Decision-Making Test – Panel/Council

In reaching a decision the Panel and Council must have regard to the relevant NPS; any Local Impact Report; any matters prescribed in relation to the development (which include matters which must be taken into account under existing consent regimes); and any other matters considered by the Panel or Council to be important and relevant.

However, the Panel and Council must decide the application in accordance with the relevant NPS except where it would lead to a breach of international obligations; the Panel or Council would be in breach of a duty imposed under any enactment; the decision would be unlawful by virtue of any enactment; or the adverse impact of the proposal would outweigh its benefits.

Decision-Making Test – SoS

In deciding an application the SoS must have regard to any Local Impact Report; any matters prescribed in relation to the development (which include matters which must be taken into account under existing consent regimes); and any other matters which the SoS thinks are important and relevant.

Timetable for Reaching a Decision

The examining authority is under a duty to complete the examination of an application within six months of the preliminary meeting with the applicant and Interested Parties. In addition, the Panel and Council are under a duty to decide the application (or refer their report to the SoS) within nine months of the preliminary meeting. These periods may be extended by the Chair of the IPC.

Any application which is referred to the SoS must be decided within three months of receipt of the report from the examining authority.

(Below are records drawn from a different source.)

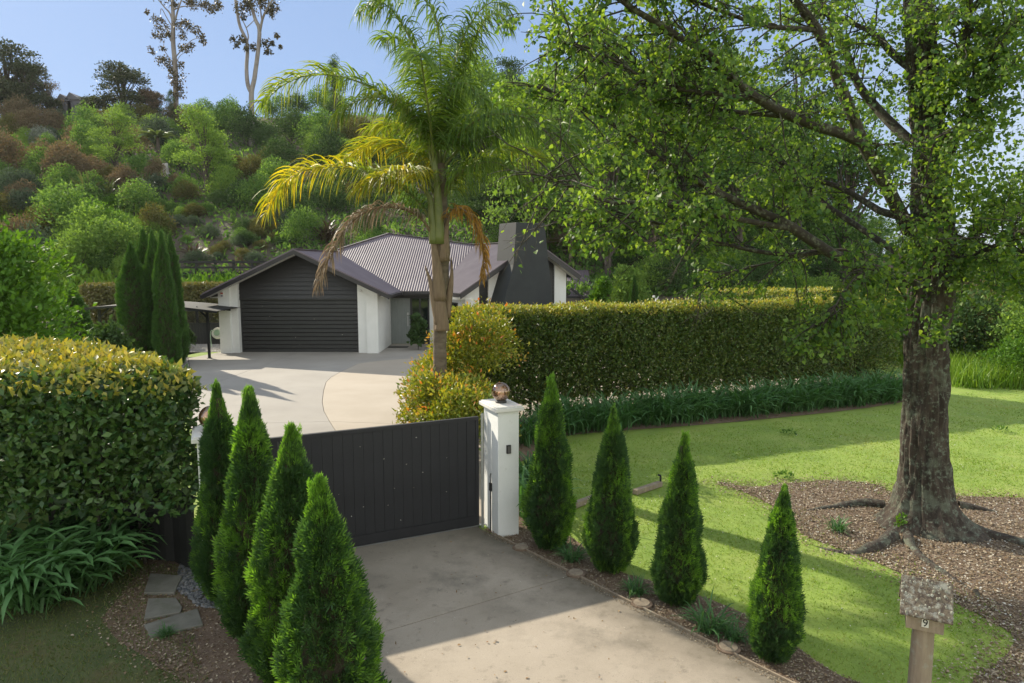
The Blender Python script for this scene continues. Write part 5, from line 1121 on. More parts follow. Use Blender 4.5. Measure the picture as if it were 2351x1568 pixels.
def limb(path, r0_, r1_, name='limb', k=9, mat=m_bark2):
    c_ = spline([TP(*q) for q in path], 7); rad = np.linspace(r0_, r1_, len(c_)) ; v_, f_ = tube(c_, rad, k); v_ += (.006 + r0_ * .05) * np.stack([fn(v_, 3, 1, 2), fn(v_, 3, 2, 2), fn(v_, 3, 4, 2)], -1)
    tpart(mk(name, v_, f_, mat, smooth_=True)); return c_
# surface roots
for pts, r_0, r_1 in (([(2030, 1165), (1975, 1160), (1920, 1165), (1860, 1172), (1830, 1182)], .11, .03), ([(2050, 1235), (2000, 1262), (1950, 1270), (1900, 1262), (1860, 1250)], .10, .03), ([(2085, 1235), (2095, 1262), (2140, 1300), (2190, 1330), (2240, 1362), (2270, 1385)], .075, .03), ([(2210, 1215), (2270, 1232), (2351, 1252), (2450, 1290)], .15, .06), ([(2200, 1165), (2260, 1172), (2320, 1180)], .09, .03), ([(2240, 1362), (2260, 1380), (2320, 1420)], .035, .02)):
    c_ = spline([tuple(G(*p)[:2]) + (.03 - .075 * i_ / (len(pts) - 1),) for i_, p in enumerate(pts)], 6); v_, f_ = tube(c_, np.linspace(r_0, r_1, len(c_)) * (1 + .2 * fn(c_, 4, 2)), 9); v_ += .02 * np.stack([fn(v_, 4, 1), fn(v_, 4, 2), fn(v_, 4, 4) * .6], -1)
    tpart(mk('root', v_, f_, m_bark, smooth_=True))
Y0 = TYb
LIMBC = []
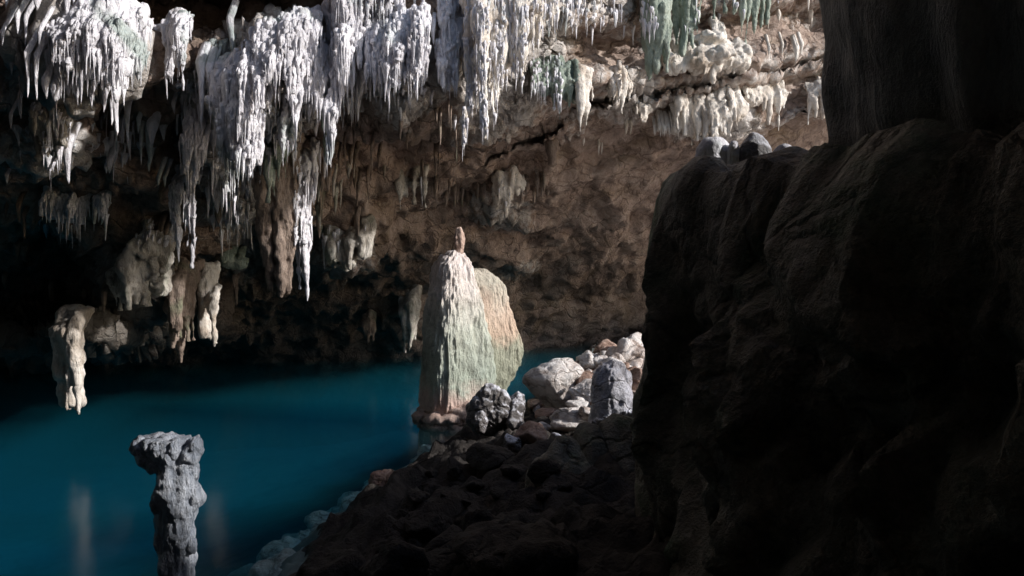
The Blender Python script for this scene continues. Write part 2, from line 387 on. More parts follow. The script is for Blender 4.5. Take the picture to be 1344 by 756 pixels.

This date may be extended by the SoS.

Planning Obligations

The Act enables local planning authorities to enter into agreements with applicants (in the same way as they do with developers seeking planning permission) and these obligations will be enforceable by the local planning authority. However, only the IPC (or the SoS as the case may be) will be able to modify or discharge a planning obligation entered into in connection with a DCO application.

Challenging DCOs

A decision to grant or refuse a DCO may be challenged in the courts on the same basis as that outlined above in relation to NPSs. The fast track timetabling rules (if not applied flexibly and sensibly) and the restrictions on cross-examination seem likely to give rise to claims for breaches of human rights, and it remains to be seen how the courts will deal with these.

Practical Considerations for NSIP Promoters

The promoters of NSIPs will wish to:

  • identify the relevant NPS or NPSs for their project and seek to influence the development of the emerging document(s) to ensure that their specific proposals (once applied for) will fall within and be compliant with the relevant NPS or NPSs;
  • begin early to commission the extensive environmental impact work which will undoubtedly need to be undertaken to support an application for a DCO;
  • identify the scope of the NSIP, the extent of any Associated Development required, the need for compulsory purchase powers, and Ancilliary matters, namely the numerous bespoke authorisations and powers (including any departures from the Model Provisions), which will need to be included in a DCO;
  • develop a detailed and effective consultation strategy in respect of the project, having regard to the statutory obligation to carry out consultation;
  • consider the practical effects and consequences of the existence (or absence) of an NPS at the time of making an application for a DCO;
  • undertake a detailed 'case building' exercise to prepare the project thoroughly for eventual presentation to, and examination by, the IPC; and
  • engage with the host (and neighbouring) local authorities to explain and seek their support for the project (see our separate guide for local authorities).

The content of this article is intended to provide a general guide to the subject matter. Specialist advice should be sought about your specific circumstances.